The Kenyan power company, Kenya Power, has declared support for the country’s move to switch to electric vehicles and motorcycles as part of its green initiative.

The East African nation currently has an installed capacity of 2,791Megawatts of electricity against a peak demand of 1926 Megawatts.

However, it hopes to increase it to 5000 Megawatts by 2030.

According to a report by the Star Newspaper, Kenya power and other power sector players are actively pursuing the e-mobility agenda through negotiations for a favourable environment to support investments in e-mobility.

The report said Kenya power and other sector players are seeking the enactment of a legal framework that would support e-mobility in the country, as well as the development of policies that would guide the installation of infrastructures such as charging stations for electric vehicles and motorbikes.

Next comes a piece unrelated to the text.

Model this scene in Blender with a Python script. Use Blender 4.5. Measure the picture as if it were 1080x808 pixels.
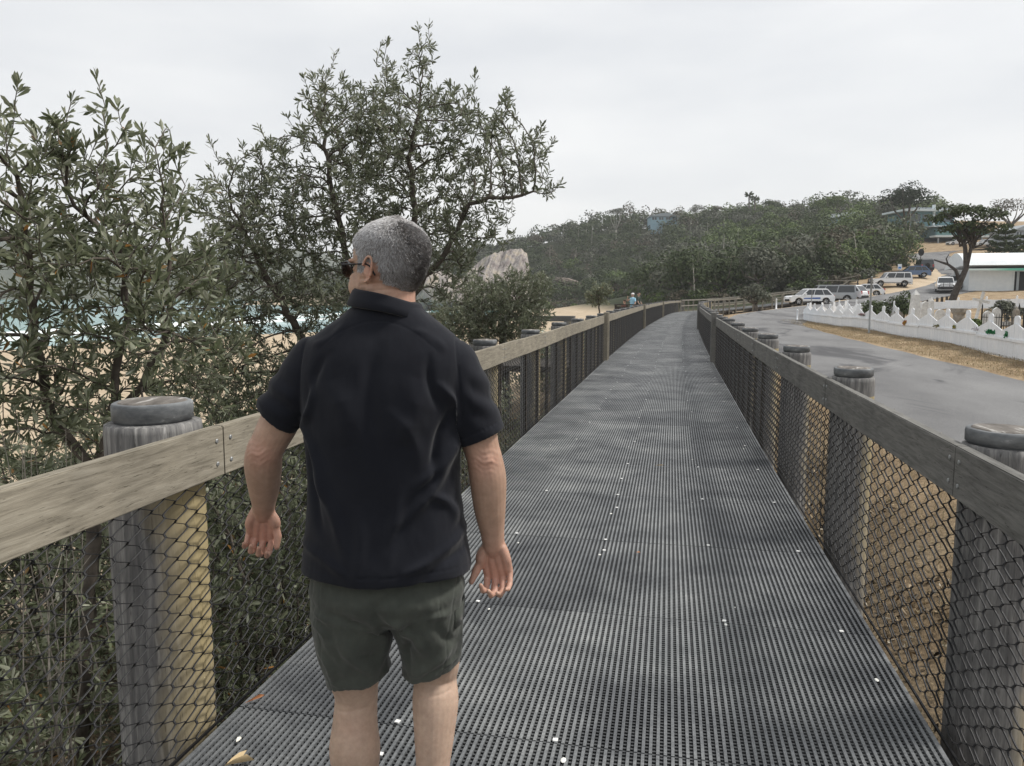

“The evolution of clean energy locally and globally, as witnessed in the last decade, presents exciting times for the energy sector and its stakeholders,” Kenya Power Acting Managing Director & Chief Executive Officer, Rosemary Oduor said.

She added that as the face of the sector, they are developing strategies to deepen the adoption of clean energy.

Last year, they were involved in the pilot of the e-mobility programme in the country and they took up electric motorbikes for use by their staff.

“We are doing this by riding on emerging technologies, particularly in electricity storage-for intermittent sources such as solar and wind to enhance their availability, thus, enabling us to deploy them more efficiently,” Mrs Oduor said.

As of June this year, they had constructed and commissioned 21 solar mini-grids in off-grid plants.

They are planning to construct 100 more with support from the World Bank.